GIVEN INFORMATION start

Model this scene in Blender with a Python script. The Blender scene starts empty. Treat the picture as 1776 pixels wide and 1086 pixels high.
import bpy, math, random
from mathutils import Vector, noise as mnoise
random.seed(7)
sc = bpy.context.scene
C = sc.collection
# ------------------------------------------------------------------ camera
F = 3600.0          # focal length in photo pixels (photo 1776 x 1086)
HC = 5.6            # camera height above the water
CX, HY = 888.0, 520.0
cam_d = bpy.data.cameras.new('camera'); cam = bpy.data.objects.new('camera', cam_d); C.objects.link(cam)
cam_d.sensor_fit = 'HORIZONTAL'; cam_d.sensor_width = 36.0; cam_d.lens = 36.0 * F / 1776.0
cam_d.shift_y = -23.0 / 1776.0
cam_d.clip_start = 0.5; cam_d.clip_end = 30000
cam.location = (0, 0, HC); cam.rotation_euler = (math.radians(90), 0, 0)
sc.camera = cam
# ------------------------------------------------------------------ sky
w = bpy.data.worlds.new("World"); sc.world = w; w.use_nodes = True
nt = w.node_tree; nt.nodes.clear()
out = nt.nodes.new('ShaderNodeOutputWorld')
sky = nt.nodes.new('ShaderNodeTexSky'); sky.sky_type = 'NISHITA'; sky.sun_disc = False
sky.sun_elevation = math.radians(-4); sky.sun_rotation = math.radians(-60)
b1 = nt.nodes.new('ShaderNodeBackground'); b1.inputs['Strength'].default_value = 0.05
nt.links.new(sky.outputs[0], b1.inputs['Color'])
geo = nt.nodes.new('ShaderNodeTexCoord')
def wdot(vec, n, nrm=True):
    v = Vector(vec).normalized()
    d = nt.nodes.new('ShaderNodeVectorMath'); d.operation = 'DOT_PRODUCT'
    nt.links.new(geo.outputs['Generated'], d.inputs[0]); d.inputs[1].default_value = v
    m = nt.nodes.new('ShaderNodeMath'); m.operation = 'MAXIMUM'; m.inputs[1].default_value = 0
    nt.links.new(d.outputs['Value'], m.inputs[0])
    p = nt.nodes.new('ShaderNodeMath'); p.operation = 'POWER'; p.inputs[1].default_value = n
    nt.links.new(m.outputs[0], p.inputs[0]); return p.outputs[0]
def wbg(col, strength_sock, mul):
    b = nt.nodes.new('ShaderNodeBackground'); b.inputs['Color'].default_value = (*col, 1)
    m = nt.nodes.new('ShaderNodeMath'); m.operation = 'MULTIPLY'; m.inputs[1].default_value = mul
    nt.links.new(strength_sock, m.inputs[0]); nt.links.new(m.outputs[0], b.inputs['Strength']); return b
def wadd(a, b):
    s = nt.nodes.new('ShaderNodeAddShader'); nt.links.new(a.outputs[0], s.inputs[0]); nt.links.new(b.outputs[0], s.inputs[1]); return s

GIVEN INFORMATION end

SET TASK => Extract all the material, leaving every line as it is.

TASK RESPONSE =>
Model this scene in Blender with a Python script. The Blender scene starts empty. Treat the picture as 1776 pixels wide and 1086 pixels high.
import bpy, math, random
from mathutils import Vector, noise as mnoise
random.seed(7)
sc = bpy.context.scene
C = sc.collection
# ------------------------------------------------------------------ camera
F = 3600.0          # focal length in photo pixels (photo 1776 x 1086)
HC = 5.6            # camera height above the water
CX, HY = 888.0, 520.0
cam_d = bpy.data.cameras.new('camera'); cam = bpy.data.objects.new('camera', cam_d); C.objects.link(cam)
cam_d.sensor_fit = 'HORIZONTAL'; cam_d.sensor_width = 36.0; cam_d.lens = 36.0 * F / 1776.0
cam_d.shift_y = -23.0 / 1776.0
cam_d.clip_start = 0.5; cam_d.clip_end = 30000
cam.location = (0, 0, HC); cam.rotation_euler = (math.radians(90), 0, 0)
sc.camera = cam
# ------------------------------------------------------------------ sky
w = bpy.data.worlds.new("World"); sc.world = w; w.use_nodes = True
nt = w.node_tree; nt.nodes.clear()
out = nt.nodes.new('ShaderNodeOutputWorld')
sky = nt.nodes.new('ShaderNodeTexSky'); sky.sky_type = 'NISHITA'; sky.sun_disc = False
sky.sun_elevation = math.radians(-4); sky.sun_rotation = math.radians(-60)
b1 = nt.nodes.new('ShaderNodeBackground'); b1.inputs['Strength'].default_value = 0.05
nt.links.new(sky.outputs[0], b1.inputs['Color'])
geo = nt.nodes.new('ShaderNodeTexCoord')
def wdot(vec, n, nrm=True):
    v = Vector(vec).normalized()
    d = nt.nodes.new('ShaderNodeVectorMath'); d.operation = 'DOT_PRODUCT'
    nt.links.new(geo.outputs['Generated'], d.inputs[0]); d.inputs[1].default_value = v
    m = nt.nodes.new('ShaderNodeMath'); m.operation = 'MAXIMUM'; m.inputs[1].default_value = 0
    nt.links.new(d.outputs['Value'], m.inputs[0])
    p = nt.nodes.new('ShaderNodeMath'); p.operation = 'POWER'; p.inputs[1].default_value = n
    nt.links.new(m.outputs[0], p.inputs[0]); return p.outputs[0]
def wbg(col, strength_sock, mul):
    b = nt.nodes.new('ShaderNodeBackground'); b.inputs['Color'].default_value = (*col, 1)
    m = nt.nodes.new('ShaderNodeMath'); m.operation = 'MULTIPLY'; m.inputs[1].default_value = mul
    nt.links.new(strength_sock, m.inputs[0]); nt.links.new(m.outputs[0], b.inputs['Strength']); return b
def wadd(a, b):
    s = nt.nodes.new('ShaderNodeAddShader'); nt.links.new(a.outputs[0], s.inputs[0]); nt.links.new(b.outputs[0], s.inputs[1]); return s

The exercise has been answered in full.